Thursday, July 11, 2013

Meeting Ufa's Artists


Yesterday, Liobov and I went on an excursion to visit the master studio of one of Ufa's leading painters, a professor at Bashkir State Pedagogical University and long-time friend of Liobov, Grigorii Zagvozdkin. Grigorii's studio is located on the top of a 4-story apartment building (the master studio is an add-on), and features high ceilings, huge windows and tons of space. The Ufa Artists' Union owns various masters studios throughout the city, leaving the artists to cover the cost of water and heat. It's great to see this kind of community support for local artistic talent.

We had a pleasant chat over tea about life in Ufa, artistic education (I could relate to this part of the conversation because my sophomore-year roommate was an Art History and Fine Arts major, so she was always painting). We also discussed how being an artist under the Soviet Union differed from being an artist today. While artists now enjoy more freedom to select their subjects, under the Soviet Union, they enjoyed greater financial stability. What was really cool was our conversation about the leading singer of Yuri Shevchuk of the Russian rock band DDT, who is from Ufa and was a classmate of Grigirii and Liobov.

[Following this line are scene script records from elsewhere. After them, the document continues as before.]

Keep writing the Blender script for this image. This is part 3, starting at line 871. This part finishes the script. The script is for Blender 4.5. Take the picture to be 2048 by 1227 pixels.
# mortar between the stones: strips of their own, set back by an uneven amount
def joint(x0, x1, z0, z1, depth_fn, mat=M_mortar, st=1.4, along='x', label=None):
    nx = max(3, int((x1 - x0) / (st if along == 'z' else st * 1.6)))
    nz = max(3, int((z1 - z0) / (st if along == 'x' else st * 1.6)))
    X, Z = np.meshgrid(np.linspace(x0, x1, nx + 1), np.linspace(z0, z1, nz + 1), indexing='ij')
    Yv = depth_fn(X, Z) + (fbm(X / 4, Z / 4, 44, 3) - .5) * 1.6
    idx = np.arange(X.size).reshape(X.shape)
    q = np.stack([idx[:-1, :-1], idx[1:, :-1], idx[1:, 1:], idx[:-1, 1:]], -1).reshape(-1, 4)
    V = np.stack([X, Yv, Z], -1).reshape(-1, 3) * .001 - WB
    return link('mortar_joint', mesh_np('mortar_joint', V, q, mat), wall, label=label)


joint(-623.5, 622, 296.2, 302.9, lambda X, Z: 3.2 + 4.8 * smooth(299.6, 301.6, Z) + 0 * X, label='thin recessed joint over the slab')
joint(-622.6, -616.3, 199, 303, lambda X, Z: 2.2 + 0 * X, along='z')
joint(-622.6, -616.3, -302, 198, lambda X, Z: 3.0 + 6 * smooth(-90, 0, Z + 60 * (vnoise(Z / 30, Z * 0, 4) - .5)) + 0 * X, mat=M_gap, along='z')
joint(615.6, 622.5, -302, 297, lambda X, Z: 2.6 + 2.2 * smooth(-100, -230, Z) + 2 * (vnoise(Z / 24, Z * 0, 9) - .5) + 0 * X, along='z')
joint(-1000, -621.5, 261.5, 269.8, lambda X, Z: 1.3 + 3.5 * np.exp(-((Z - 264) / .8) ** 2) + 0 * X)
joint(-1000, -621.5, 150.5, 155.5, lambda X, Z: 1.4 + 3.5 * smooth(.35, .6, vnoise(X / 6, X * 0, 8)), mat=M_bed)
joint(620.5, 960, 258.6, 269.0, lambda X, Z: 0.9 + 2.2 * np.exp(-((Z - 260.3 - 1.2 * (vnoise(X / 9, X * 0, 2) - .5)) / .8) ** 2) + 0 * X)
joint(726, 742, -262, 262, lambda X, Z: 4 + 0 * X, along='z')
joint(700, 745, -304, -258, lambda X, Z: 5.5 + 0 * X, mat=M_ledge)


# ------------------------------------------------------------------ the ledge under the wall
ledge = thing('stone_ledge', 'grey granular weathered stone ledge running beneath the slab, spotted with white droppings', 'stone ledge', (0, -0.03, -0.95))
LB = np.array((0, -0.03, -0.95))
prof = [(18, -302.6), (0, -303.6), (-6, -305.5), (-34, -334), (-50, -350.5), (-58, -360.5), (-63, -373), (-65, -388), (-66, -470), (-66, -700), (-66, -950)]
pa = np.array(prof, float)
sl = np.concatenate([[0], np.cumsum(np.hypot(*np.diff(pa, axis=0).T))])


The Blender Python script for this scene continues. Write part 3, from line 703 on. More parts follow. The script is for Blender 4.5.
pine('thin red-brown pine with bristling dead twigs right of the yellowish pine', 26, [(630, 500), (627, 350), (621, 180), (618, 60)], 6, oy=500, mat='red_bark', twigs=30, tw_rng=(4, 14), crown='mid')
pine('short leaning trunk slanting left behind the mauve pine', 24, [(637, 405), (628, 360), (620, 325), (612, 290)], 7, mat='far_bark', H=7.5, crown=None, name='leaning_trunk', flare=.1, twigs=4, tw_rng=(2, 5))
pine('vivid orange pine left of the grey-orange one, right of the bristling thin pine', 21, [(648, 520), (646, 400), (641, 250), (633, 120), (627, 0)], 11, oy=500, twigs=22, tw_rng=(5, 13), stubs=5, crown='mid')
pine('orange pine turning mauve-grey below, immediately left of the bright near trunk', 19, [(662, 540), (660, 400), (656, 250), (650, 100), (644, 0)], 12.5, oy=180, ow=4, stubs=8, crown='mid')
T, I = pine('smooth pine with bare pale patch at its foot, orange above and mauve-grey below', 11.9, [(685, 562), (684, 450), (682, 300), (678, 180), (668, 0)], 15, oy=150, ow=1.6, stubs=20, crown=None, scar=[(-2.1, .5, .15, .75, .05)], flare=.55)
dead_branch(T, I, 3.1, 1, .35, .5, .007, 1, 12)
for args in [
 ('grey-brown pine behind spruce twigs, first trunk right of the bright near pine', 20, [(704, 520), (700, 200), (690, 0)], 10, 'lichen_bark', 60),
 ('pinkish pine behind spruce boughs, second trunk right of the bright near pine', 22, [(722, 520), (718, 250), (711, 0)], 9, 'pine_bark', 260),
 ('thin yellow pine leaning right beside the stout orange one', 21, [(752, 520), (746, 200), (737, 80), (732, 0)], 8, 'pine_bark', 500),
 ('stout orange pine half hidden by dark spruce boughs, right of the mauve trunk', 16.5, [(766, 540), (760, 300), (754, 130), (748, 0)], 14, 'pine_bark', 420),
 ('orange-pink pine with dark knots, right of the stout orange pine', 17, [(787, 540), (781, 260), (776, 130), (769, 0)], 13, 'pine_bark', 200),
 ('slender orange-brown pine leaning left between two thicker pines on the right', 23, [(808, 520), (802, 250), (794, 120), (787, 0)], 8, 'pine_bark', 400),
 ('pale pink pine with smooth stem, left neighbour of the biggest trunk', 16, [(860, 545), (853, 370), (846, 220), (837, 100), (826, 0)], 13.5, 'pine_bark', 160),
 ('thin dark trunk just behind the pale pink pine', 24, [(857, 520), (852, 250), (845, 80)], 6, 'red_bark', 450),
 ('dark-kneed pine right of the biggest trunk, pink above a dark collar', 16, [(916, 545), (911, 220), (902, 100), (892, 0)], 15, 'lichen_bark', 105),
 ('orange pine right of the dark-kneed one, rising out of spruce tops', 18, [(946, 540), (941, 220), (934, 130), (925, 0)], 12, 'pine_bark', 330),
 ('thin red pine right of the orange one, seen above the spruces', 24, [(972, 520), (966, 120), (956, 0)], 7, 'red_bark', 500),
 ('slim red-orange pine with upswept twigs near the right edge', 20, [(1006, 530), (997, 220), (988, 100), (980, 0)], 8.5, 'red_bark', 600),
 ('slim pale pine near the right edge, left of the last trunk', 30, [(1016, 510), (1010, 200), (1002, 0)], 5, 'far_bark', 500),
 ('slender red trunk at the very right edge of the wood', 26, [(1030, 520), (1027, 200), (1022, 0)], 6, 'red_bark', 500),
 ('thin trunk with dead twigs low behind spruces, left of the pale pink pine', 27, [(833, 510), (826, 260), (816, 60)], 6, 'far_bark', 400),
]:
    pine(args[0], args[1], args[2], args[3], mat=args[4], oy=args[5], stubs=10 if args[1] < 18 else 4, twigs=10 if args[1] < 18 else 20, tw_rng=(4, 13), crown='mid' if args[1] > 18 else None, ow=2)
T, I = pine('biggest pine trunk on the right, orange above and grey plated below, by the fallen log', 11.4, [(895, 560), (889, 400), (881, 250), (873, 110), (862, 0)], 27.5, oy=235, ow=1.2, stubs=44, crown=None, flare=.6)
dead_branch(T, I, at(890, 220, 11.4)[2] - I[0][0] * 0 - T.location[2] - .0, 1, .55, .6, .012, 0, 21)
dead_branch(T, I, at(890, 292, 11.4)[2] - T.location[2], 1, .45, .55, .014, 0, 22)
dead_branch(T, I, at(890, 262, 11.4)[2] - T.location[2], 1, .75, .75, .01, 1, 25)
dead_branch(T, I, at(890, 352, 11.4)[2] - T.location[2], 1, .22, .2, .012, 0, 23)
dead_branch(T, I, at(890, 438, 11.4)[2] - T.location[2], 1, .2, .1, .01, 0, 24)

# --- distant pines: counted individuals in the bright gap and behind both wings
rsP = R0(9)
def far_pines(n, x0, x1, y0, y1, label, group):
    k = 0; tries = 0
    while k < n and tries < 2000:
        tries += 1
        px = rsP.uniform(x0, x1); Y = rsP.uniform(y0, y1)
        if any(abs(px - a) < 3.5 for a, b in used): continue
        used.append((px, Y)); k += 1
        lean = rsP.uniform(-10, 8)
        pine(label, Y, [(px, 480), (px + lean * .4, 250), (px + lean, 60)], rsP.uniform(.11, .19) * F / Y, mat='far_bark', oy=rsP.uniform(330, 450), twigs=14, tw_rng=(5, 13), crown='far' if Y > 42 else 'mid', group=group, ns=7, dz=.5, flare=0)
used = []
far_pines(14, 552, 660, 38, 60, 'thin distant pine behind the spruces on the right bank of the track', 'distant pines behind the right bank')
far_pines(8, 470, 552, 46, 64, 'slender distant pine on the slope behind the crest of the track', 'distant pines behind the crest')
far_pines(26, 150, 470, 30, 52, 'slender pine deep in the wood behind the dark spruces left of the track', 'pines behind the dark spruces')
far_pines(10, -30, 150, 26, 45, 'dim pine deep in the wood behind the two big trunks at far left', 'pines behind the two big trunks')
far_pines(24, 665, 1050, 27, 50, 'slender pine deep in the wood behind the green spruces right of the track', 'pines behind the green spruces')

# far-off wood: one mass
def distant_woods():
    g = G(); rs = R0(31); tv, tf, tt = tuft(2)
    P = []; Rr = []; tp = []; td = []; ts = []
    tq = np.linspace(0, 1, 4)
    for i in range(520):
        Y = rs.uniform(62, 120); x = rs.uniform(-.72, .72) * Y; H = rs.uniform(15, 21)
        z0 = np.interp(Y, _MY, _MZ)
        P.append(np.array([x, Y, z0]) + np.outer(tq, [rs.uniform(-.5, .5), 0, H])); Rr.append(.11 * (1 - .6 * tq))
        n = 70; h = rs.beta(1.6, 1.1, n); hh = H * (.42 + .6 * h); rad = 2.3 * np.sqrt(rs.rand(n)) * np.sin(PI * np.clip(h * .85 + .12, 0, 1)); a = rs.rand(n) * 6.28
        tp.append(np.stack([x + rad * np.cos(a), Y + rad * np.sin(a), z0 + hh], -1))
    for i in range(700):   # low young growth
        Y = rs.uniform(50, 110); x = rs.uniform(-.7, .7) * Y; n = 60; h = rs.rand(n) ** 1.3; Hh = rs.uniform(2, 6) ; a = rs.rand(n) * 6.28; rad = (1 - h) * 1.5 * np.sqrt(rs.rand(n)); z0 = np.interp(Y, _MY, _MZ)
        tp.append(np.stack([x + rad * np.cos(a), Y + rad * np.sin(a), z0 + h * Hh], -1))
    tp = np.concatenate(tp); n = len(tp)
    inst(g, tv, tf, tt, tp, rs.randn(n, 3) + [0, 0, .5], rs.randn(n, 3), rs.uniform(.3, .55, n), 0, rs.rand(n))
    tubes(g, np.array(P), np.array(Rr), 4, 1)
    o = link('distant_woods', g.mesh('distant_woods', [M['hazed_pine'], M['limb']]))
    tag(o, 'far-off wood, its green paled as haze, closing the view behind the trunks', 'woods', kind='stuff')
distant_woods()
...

As we were admiring his paintings (I ended up buying a landscape of Ufa's "White River"), Vladislav Eduardovic Meos (whose Wikipedia page can be viewed here) walked in. Meos shared the masters studio with Grigori. It turns out that Meos holds the title of the "National Artist of the Republic of Bashkortistan." The title "National Artist" (Narodnyi Khudojnik) is very prestigious -- only four people hold the title according to Grigori.

Vladislav Meos was a character -- very charming and funny. He showed me his book he wrote on Ufa's history, flipping through the pages and referring to younger images of himself "wouldn't you date that good-looking guy?" He asked Liobov (and myself) if we were married- he is one of those types of jokesters. I of course am happy to play along with the joke. He then showed me pictures of his parents -- his father died in 1942 while serving in the war.

Left to Right: Grigorii Zagvodskin, me, Vladimir Meos, Liobov. When we took the photo, I asked if we should smile or have a serious Russian face. Meos joked we should smile and say "Hi Obama."

It was a really cool and unique opportunity to meet some of Russia's most interesting and talented artists. Thank you Liobov, Grigorii and Vlad!

I'm off to Kazan for the weekend! The Olimpiade games are taking place, but I'll probably spend my time visiting the city's historical monuments and Kremlin.